Our response is the same as the one New York Times columnist Rob Walker has offered. For him, it’s a fantasy to think elections would all of a sudden become more “high-minded” if we got rid of the “reality-showbiz fireworks”. Getting rid of the theatrical is not only impossible, it also wouldn’t make Americans and their presidential candidates any more willing to take part in rational debate that’s backed by verified evidence.

No. Elections-as-entertainment do not detract from policy substance at all, as Walker sees it. What they do distract from “is who won The X Factor, the deeper meaning of Tim Tebow’s quarterback rating and whatever Zeppo Kardashian is up to this week”. That is “the reality of the situation”, and he’s all for it.

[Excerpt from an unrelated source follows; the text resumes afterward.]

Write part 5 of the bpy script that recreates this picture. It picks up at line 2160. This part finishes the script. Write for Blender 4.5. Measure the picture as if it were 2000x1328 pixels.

We agree with Walker, though we’d add one point. Precisely because contemporary elections are mediated spectacles that can entertain and deceive, it’s important for citizens to become more aware of the tropes and techniques used in showbiz to pull an audience. To go from passive observers to active spectators, we must know what to watch out for.

For this reason, more space needs to be provided this election season for theatre and performance experts to educate the rest of us about the drama of electoral politics.

Luckily, there are theatre scholars who are keen to do this work, including Princeton-based Jill Dolan. Her point is that those “trained to look critically at performance, to study its links to ideology and culture” can offer themselves as:

… experts who study the election and the debates through a performative lens – not one that stresses entertainment value, but one that looks at gesture, narrative manipulations, contexts and ‘spin’ with an eye toward the politics they convey.

We need this sort of coverage in the coming weeks and months. We might then just get to the bottom of this twisted electoral tale.